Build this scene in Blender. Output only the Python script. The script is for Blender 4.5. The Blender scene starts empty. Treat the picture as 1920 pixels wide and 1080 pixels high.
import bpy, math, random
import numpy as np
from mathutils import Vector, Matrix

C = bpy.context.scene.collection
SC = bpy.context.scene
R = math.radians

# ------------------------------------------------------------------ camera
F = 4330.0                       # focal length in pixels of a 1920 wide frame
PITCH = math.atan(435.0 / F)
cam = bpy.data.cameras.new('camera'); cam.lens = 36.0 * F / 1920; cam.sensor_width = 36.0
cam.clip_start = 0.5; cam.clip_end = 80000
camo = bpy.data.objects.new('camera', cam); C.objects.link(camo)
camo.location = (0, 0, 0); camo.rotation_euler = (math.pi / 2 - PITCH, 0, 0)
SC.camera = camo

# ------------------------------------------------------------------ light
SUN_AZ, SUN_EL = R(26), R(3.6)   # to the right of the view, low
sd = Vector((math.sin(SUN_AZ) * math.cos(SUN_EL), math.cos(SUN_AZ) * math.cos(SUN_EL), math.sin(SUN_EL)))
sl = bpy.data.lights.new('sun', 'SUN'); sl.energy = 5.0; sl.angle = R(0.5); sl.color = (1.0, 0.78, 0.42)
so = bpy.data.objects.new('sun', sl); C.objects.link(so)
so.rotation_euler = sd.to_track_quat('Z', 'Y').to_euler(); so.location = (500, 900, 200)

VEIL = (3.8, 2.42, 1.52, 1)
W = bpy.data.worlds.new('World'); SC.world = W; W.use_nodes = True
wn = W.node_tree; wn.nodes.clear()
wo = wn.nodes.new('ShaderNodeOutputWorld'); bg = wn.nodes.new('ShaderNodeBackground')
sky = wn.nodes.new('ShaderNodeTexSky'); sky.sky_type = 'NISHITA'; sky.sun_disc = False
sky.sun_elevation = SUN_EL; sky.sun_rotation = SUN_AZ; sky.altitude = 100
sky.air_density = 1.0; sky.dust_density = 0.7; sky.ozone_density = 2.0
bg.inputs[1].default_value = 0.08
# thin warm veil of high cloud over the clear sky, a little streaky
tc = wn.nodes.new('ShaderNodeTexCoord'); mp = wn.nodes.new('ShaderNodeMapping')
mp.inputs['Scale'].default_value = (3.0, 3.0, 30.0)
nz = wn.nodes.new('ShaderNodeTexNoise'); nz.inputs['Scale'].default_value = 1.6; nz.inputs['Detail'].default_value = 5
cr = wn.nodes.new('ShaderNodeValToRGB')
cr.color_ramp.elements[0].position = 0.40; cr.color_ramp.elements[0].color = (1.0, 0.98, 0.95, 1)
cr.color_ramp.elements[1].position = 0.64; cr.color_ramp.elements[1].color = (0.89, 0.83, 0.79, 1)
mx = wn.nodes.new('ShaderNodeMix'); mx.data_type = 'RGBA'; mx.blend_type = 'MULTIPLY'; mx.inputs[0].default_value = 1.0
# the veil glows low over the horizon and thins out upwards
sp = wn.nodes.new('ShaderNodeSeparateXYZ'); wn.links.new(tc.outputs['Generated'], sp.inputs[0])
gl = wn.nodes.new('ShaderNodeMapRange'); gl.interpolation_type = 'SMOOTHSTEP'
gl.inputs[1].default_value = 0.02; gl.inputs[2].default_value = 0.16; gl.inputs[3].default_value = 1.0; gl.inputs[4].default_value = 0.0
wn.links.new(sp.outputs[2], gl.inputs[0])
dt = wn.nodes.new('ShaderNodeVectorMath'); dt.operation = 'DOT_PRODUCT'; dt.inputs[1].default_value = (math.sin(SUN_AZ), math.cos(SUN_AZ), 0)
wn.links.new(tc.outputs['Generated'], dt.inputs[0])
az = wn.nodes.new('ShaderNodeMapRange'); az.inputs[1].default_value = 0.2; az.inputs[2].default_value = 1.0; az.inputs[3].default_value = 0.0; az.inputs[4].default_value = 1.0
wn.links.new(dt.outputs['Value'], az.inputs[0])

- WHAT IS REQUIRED
Return a word-for-word copy of the lines from the beginning of the listing to the line holding "so.rotation_euler = sd.to_track_quat('Z', 'Y').to_euler();", both kept.

- THE RESULT
Build this scene in Blender. Output only the Python script. The script is for Blender 4.5. The Blender scene starts empty. Treat the picture as 1920 pixels wide and 1080 pixels high.
import bpy, math, random
import numpy as np
from mathutils import Vector, Matrix

C = bpy.context.scene.collection
SC = bpy.context.scene
R = math.radians

# ------------------------------------------------------------------ camera
F = 4330.0                       # focal length in pixels of a 1920 wide frame
PITCH = math.atan(435.0 / F)
cam = bpy.data.cameras.new('camera'); cam.lens = 36.0 * F / 1920; cam.sensor_width = 36.0
cam.clip_start = 0.5; cam.clip_end = 80000
camo = bpy.data.objects.new('camera', cam); C.objects.link(camo)
camo.location = (0, 0, 0); camo.rotation_euler = (math.pi / 2 - PITCH, 0, 0)
SC.camera = camo

# ------------------------------------------------------------------ light
SUN_AZ, SUN_EL = R(26), R(3.6)   # to the right of the view, low
sd = Vector((math.sin(SUN_AZ) * math.cos(SUN_EL), math.cos(SUN_AZ) * math.cos(SUN_EL), math.sin(SUN_EL)))
sl = bpy.data.lights.new('sun', 'SUN'); sl.energy = 5.0; sl.angle = R(0.5); sl.color = (1.0, 0.78, 0.42)
so = bpy.data.objects.new('sun', sl); C.objects.link(so)
so.rotation_euler = sd.to_track_quat('Z', 'Y').to_euler(); so.location = (500, 900, 200)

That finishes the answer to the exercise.